Basically, it was, "Start over."

The task force -- made up of York County Community Foundation and York Counts members -- said the only way to solve the district's financial woes, stem declining enrollment and address community dissatisfaction is to convert all of its schools to charter academies.

What the district has been doing so far obviously isn't working, and other ideas, such as vouchers, don't address the problem, members said.

A systemic change is in order.

The task force made its recommendation Wednesday during a meeting of the district's Financial Recovery Advisory Committee, formed by state-appointed Chief Recovery Officer David Meckley to help find a new direction for the district.

The financial recovery process, which kicked off in December, is mandated by the state because of the district's seemingly endless financial woes.

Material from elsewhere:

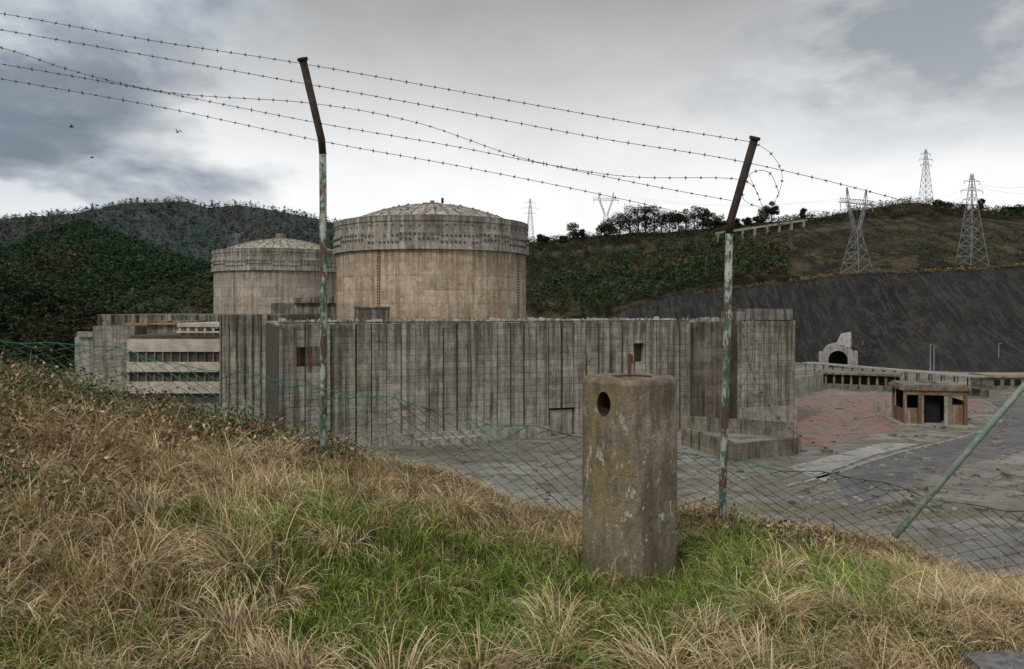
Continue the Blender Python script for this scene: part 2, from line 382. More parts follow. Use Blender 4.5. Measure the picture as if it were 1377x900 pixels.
# ---------------- drums
cLow=concrete("warm_stained_concrete",(.43,.335,.235),(.56,.47,.36),(.16,.115,.075),cyl=22.4,streak=.6,rust=(.33,.19,.10),rustamt=.6,board=3.0,panel=5.6,fine=1.2,topz=32.6,boardmul=.75,rustlo=.46)
cLow2=concrete("warm_stained_concrete_b",(.37,.325,.26),(.46,.415,.34),(.15,.125,.095),cyl=22.4,streak=.65,rust=(.31,.20,.13),rustamt=.5,board=3.0,panel=5.6,fine=1.2,topz=32.6,off=40,rustlo=.5)
cBand=concrete("grey_band_concrete",(.32,.30,.255),(.47,.445,.39),(.09,.08,.066),cyl=22.9,streak=.85,rust=(.27,.21,.14),rustamt=.5,board=1.8,panel=2.8,fine=1.4,topz=40,boardmul=.7)
cDome,nt,b=mat("dome_concrete",.95,.1)
tc=nd(nt,'ShaderNodeTexCoord').outputs['Object']; sp=nd(nt,'ShaderNodeSeparateXYZ',{0:tc})
rr=nd(nt,'ShaderNodeVectorMath',{0:nd(nt,'ShaderNodeCombineXYZ',{0:sp.outputs[0],1:sp.outputs[1],2:0.0}).outputs[0]},operation='LENGTH').outputs['Value']
an_=ma(nt,'ARCTAN2',sp.outputs[0],sp.outputs[1])
l1=ma(nt,'LESS_THAN',ma(nt,'FRACT',ma(nt,'DIVIDE',rr,1.7)),.16); l2=ma(nt,'LESS_THAN',ma(nt,'FRACT',ma(nt,'MULTIPLY',an_,7.0)),.14)
nn=noi(nt,tc,.7,9,.75); dc=mx(nt,rmp(nt,nn,.40,.60),(.17,.14,.105),(.47,.43,.37))
dc=mx(nt,ma(nt,'MULTIPLY',ma(nt,'MAXIMUM',l1,l2),.6),dc,(.13,.11,.09)); nt.links.new(dc,b.inputs['Base Color']); bump(nt,b,nn,.6,.3)
studm=simple("anchor_recess",(.055,.05,.045),(.12,.11,.10),.6)
def drum(cx,cy,lowm,seed):
    r=22.3; e=empty("reactor_containment_building",(cx,cy,YARD)); rs=random.Random(seed)
    DH=5.6
    q=MB(); q.revolve([(r,0),(r,32.7)],160); q.obj("drum_wall",lowm,e)
    q=MB(); q.revolve([(r-.3,32.4),(r+.75,32.7),(r+.75,36.6),(r+.45,36.7),(r+.45,38.6),(r+.65,38.7),(r+.65,39.9),(r-.6,40.0),(r-.6,39.0)],160); q.obj("ring_beam",cBand,e)
    q=MB(); prof=[]
    for i in range(17):
        rr=21.6*(1-i/16); prof.append((max(rr,.02),39.2+DH*(1-(rr/21.6)**2)))
    q.revolve(prof,120); q.obj("dome",cDome,e,True)
    q=MB()
    for k in range(44):
        a=2*math.pi*k/44
        pts=[((rr_)*math.cos(a),rr_*math.sin(a),39.25+DH*(1-(rr_/21.6)**2)) for rr_ in np.linspace(21,3,7)]
        q.tube(pts,.08,3)
    for rr_ in np.linspace(4,20,9):
        for k in range(int(rr_*2.4)):
            if rs.random()<.7:
                a=2*math.pi*k/int(rr_*2.4)+rs.random()*.1; z=39.2+DH*(1-(rr_/21.6)**2); q.box(rr_*math.cos(a)-.2,rr_*math.cos(a)+.25,rr_*math.sin(a)-.2,rr_*math.sin(a)+.2,z-.1,z+rs.uniform(.12,.4))
    zt=39.2+DH
    q.revolve([(2.5,zt-.3),(2.5,zt+.3),(2.1,zt+.4),(.02,zt+.4)],24); q.box(-.5,.5,-.5,.5,zt+.4,zt+1.1)
    if seed==2: q.revolve([(1.8,zt+.4),(1.8,zt+1.8),(.02,zt+2.0)],16)
    q.obj("dome_ribs",cBand,e)
    q=MB(); q.tube([(2.5,-1,zt+.3),(2.5,-1,zt+1.6)],.3,6,True); q.obj("vent",black,e)
    q=MB(); n=150
    for k in range(n):
        a=2*math.pi*k/n
        if math.sin(a)>.25: continue
        u=(math.cos(a),math.sin(a)); grp=(k//9)%2
        zs=[34.2,35.6] if grp else [34.9,35.9]
        for z in zs:
            if rs.random()<.08: continue
            p=Vector((u[0]*(r+.72),u[1]*(r+.72),z)); p2=Vector((u[0]*(r+.95),u[1]*(r+.95),z)); q.beam(p,p2,.27,6)
        if k%2==0:
            z=37.6+(.35 if grp else 0); q.beam((u[0]*(r+.4),u[1]*(r+.4),z),(u[0]*(r+.62),u[1]*(r+.62),z),.2,6)
        if k%5==0: q.beam((u[0]*(r+.7),u[1]*(r+.7),33.2),(u[0]*(r+.82),u[1]*(r+.82),33.2),.12,6)
    q.obj("tendon_anchors",studm,e)
    q=MB()
    for angd in (-115,-24):
        a=math.radians(angd)
        for i in range(24):
            z=18+i*.62; u=Vector((math.cos(a),math.sin(a),0)); t=Vector((-u.y,u.x,0)); c=u*(r+.1)
            q.beam(c+t*.25+Vector((0,0,z)),c+t*.25+Vector((0,0,z+.3)),.12,4); q.beam(c-t*.25+Vector((0,0,z)),c-t*.25+Vector((0,0,z+.3)),.12,4)
    a=math.radians(-2)
    for rr in (r+.9,r+1.7): q.beam((rr*math.cos(a),rr*math.sin(a),0),(rr*math.cos(a),rr*math.sin(a),33),.12)
    for i in range(20): q.beam(((r+.9)*math.cos(a),(r+.9)*math.sin(a),2+i*1.6),((r+1.7)*math.cos(a),(r+1.7)*math.sin(a),3+i*1.6),.08)
    q.obj("ladders",groove,e)
drum(-19,190,cLow,1); drum(-81.5,281,cLow2,2)
# ---------------- yard gatehouse
rustc=concrete("rust_streaked_concrete",(.24,.19,.145),(.32,.28,.23),(.09,.06,.04),streak=.8,rust=(.17,.08,.04),rustamt=.85,board=0,fine=2,rustlo=.40)
kp=yard(1248,568); ks=empty("derelict_gatehouse",(kp.x,kp.y,YARD),math.radians(-12))
q=MB(); q.box(-5.6,5.6,-4.4,4.4,6.0,6.6); q.box(-5.2,5.2,-4,4,6.6,6.95); q.box(-1,1,-1,1,6.95,7.3); q.obj("roof_slab",cDark,ks)
q=MB()
for x in (-5,-2.6,2.2,4.6): q.box(x,x+.5,-4,-3.5,0,6)
for x in (-5,4.6): q.box(x,x+.4,3.4,3.9,0,6)
q.box(-5,-4.7,-3.4,3.3,0,2.6); q.box(-4.4,-2.7,-3.8,-3.6,0,2.9); q.box(2.8,4.5,-3.8,-3.6,0,3.6); q.box(-4.9,4.9,-4.05,-3.55,5.2,5.98); q.box(4.7,4.95,-3.4,3.3,0,4.2)
q.obj("rusted_frame",rustc,ks)
q=MB(); q.box(-4.6,4.6,2.5,2.8,0,5.9); q.box(-1.6,1.4,-2,1.5,0,5.4); q.obj("inner_walls",black,ks)
q=MB(); q.box(-2.05,-1.75,-3.9,-3.6,0,5.15); q.box(1.5,2.15,-3.9,-3.6,0,5.15); q.box(-6,6,-5,5,0,.2); q.obj("door_jambs",cPale,ks)
ca=empty("long_canopy_shed")
q=MB(); a=Vector((86,230,0)); b_=Vector((107,181,0)); d=b_-a; M=Matrix.Translation((a.x,a.y,YARD))@Matrix.Rotation(math.atan2(d.y,d.x),4,'Z'); L=d.length
q.box(-1,L,-2.2,2.2,4.4,4.7,M); q.obj("canopy_roof",cPale,ca)
q=MB()
for i in range(16):
    x=i*L/15.5; q.box(x,x+.25,-1.8,-1.6,0,4.4,M); q.box(x,x+.25,1.6,1.8,0,4.4,M)
q.box(0,L,1.9,2.0,0,1.6,M); q.obj("columns",cDark,ca)
sh=empty("workshop_shed"); q=MB(); a=yard(1098,522); b_=yard(1208,527); d=b_-a; M=Matrix.Translation((a.x,a.y,YARD))@Matrix.Rotation(math.atan2(d.y,d.x),4,'Z'); L=d.length
q.box(-.6,L+.6,-.8,7,3.7,4.2,M); q.box(0,L,6,6.4,0,3.7,M)
for i in range(10): q.box(i*L/9.5,i*L/9.5+.5,0,.4,0,3.7,M)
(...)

The York City School District already has five charter schools -- which have been siphoning students and funding for years -- but task force members said their recommendation isn't a matter of "If you can't beat them join them."

A full conversion -- over five years -- is simply the best option that will produce results quickly, they said.

Still, the characterization could easily apply.

The same night the task force made its recommendation, the recovery committee heard from its state-assigned financial consulting firm, which predicted an exodus of students to charter schools in the coming years.

Enrollment at existing charter schools will grow by 1,100 students, from 2,427 students as of January 2013 to 3,567 by 2018, the consultant said. At the same time, York City School District enrollment will drop from 4,799 students now to 4,188 in five years.

Assuming no wage increases or changes to state aid calculations, the result will be huge annual deficits, building to a $21 million shortfall in the 2017-18 school year, according to the consultant.

By 2018, charter school tuition payments would account for half of the district's projected $140 million 2017-18 budget.

So if that's the trend, why not embrace a full conversion to charter schools now, allowing for an orderly transition?

The main reason is there are plenty of questions about its plan the task force can't answer.

For instance, where does a full conversion leave the school board, the only entity allowed to levy school taxes? How much money will it actually save? Does state law even allow for this, and, if not, will legislators be willing to change the law?

Finding those answers will be up to Meckley and his committee -- if, that is, they decide to pursue it.

We hope they do.

The York City School District's problems run so deep it's almost a given the solution will lie in an innovative move such as this.